───── Supplied information
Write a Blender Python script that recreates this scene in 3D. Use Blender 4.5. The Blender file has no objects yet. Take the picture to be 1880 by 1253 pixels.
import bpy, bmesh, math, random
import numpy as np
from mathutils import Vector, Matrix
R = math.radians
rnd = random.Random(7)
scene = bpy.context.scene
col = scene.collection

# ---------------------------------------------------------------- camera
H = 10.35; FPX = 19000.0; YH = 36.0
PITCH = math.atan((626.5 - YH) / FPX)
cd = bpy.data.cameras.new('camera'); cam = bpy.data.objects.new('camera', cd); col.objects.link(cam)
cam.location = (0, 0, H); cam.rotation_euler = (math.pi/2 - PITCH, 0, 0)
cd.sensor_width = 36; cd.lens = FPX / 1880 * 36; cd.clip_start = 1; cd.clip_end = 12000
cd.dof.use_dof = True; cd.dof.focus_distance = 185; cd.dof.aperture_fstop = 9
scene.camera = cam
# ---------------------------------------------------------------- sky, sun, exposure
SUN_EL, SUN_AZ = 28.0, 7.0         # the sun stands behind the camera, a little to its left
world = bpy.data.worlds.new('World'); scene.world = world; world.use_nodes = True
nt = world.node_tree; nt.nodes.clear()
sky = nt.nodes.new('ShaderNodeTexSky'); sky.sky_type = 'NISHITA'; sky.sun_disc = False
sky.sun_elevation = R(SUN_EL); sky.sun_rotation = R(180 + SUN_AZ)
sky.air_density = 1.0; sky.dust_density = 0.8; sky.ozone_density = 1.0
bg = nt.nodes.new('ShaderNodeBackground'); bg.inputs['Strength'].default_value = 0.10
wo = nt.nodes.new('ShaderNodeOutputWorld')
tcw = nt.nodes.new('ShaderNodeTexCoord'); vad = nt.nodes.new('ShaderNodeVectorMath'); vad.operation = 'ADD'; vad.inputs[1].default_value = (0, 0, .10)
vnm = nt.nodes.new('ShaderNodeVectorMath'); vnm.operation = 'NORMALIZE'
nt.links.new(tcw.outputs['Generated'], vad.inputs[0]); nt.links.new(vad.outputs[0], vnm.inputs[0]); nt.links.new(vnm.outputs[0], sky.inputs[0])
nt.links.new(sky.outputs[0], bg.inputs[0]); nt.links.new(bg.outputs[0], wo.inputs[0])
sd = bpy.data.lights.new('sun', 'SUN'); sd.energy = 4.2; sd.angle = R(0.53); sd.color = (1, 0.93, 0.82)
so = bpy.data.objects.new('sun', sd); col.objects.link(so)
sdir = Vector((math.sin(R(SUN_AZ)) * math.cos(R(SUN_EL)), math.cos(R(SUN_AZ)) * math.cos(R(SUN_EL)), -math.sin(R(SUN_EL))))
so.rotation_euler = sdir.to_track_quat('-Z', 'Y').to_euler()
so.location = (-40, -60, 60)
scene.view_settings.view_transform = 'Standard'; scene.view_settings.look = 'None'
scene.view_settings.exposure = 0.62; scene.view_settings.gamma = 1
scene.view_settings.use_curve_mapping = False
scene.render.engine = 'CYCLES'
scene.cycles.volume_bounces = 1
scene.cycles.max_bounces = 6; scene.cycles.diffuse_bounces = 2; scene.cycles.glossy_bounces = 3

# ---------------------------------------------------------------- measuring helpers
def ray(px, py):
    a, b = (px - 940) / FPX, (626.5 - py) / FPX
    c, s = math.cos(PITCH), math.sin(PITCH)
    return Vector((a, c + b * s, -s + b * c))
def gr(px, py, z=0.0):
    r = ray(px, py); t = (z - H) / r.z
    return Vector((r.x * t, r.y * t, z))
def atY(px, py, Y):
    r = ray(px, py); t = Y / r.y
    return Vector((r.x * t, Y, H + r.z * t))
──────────
== What this task involves ==
Begin with the first line of the listing and copy exactly through the line that contains "col = scene.collection", please, keeping both ends and leaving out everything after.

== Written response ==
Write a Blender Python script that recreates this scene in 3D. Use Blender 4.5. The Blender file has no objects yet. Take the picture to be 1880 by 1253 pixels.
import bpy, bmesh, math, random
import numpy as np
from mathutils import Vector, Matrix
R = math.radians
rnd = random.Random(7)
scene = bpy.context.scene
col = scene.collection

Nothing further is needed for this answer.